Born in Germany, Charline von Heyl moved to New York in the mid-1990s and has pursued a vigorous and multivalent artistic practice. In her paintings, drawings, prints, and collages, von Heyl harnesses abstraction as a process of discovery, adding marks and obliterating them to produce vibrant and layered works.
This set of ten untitled drawings from 2003 was originally exhibited as part of an installation of forty-four black-and-white works at Petzel Gallery in New York. They demonstrate von Heyl’s interest in stimulating play between figuration and abstraction, as recognizable elements seem to lurk within the matrix of the abstract works. In 2001, von Heyl had begun to work with a photocopier, using the device as part of her experimental process of deriving patterns, lines, shapes, and motifs from found images. Von Heyl has drawn on a diverse range of visual sources, from Otto Ubbelohde’s illustrations for an early twentieth-century edition of the Brothers Grimm fairy tales to images from Dion Buzzati’s 1969 graphic novel Poema a fumetti, based on the myth of Orpheus and Eurydice.
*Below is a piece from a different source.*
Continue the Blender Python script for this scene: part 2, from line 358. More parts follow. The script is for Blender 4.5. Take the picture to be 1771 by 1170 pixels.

In von Heyl’s hands, such sources relinquish their specific references and figures, offering a plenitude of marks and gestures that she integrates into powerful and unified artworks.
This suite of drawings is part of the ICA/Boston’s collection of works that explore the history of abstraction and mark making by such artists as Matthew Ritchie and Amy Sillman, and complements another work by von Heyl in the collection, the large-scale painting Guitar Gangster, 2013.